Bill, along with many others, stepped into this community stew. He was instrumental in forming "hundred clubs" — also known as block clubs. Their purpose was to bring neighbors together to compare notes, support each other and combat rumors while welcoming newcomers to their block. He was one of those who intuited that a community is strong to the extent that its leaders can reduce the number of "degrees of separation" among its members, (although that concept was not yet in vogue). When there is a dense web of communication, common values can be identified, and a kind of glue will keep residents connected to each other and their community.

Bill was not alone, of course. Sadly, many of the valiant warriors during the decade of Oak Park's renaissance have gone to their eternal reward. But some are still with us. Among them, I am thinking of Virginia Cassin and John Dwyer, who operated as a de facto community relations department from a small office in the Bishop Quarter building on Lake Street over 40 years ago. On the educational front, Marilyn Lehman served as the District 97 board president in the early 1970s, and guided the elementary school district through a reorganization which changed all school boundaries, so that no building would become racially identifiable. And in housing, the village board supported the visionary efforts of Roberta Raymond, who singlehandedly founded the Regional Housing Center, still an important guardian of racial diversity.

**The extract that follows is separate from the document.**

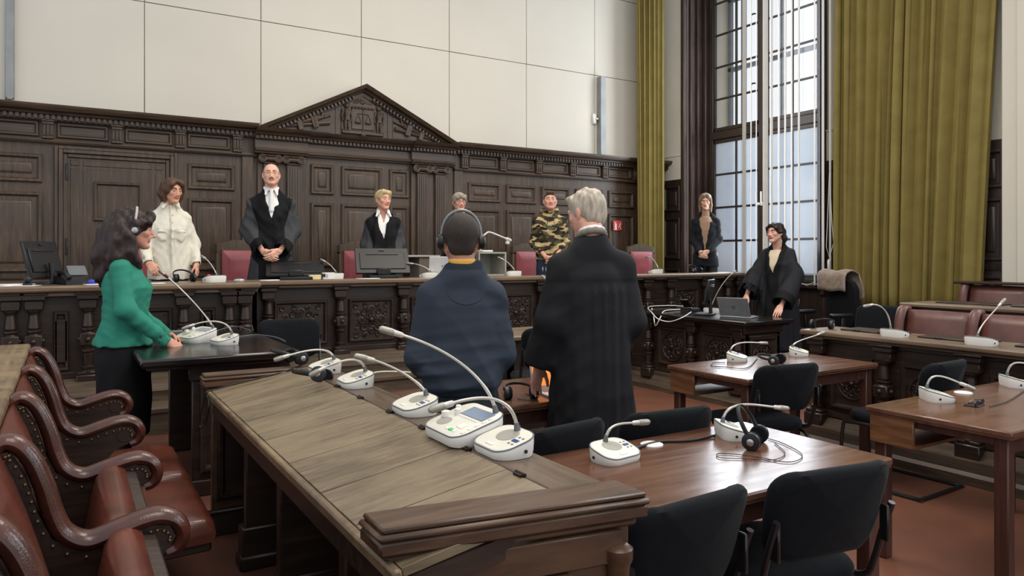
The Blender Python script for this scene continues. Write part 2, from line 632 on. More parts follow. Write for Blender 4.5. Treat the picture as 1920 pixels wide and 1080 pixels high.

The book has not yet been written about the efforts of Oak Park citizens and leaders like Bill Shafer, to whom current residents owe so much. We cannot name them all. For now, new residents of Oak Park should be required to read Robert Giles' seminal and extensive work on that era, "Government, Race and Elementary Education in Oak Park, Illinois."

So long, Bill. You are missed.

Galen Gockel served on the District 97 school board from 1971 to 1977 and as Oak Park Township assessor from 1993 to 2001.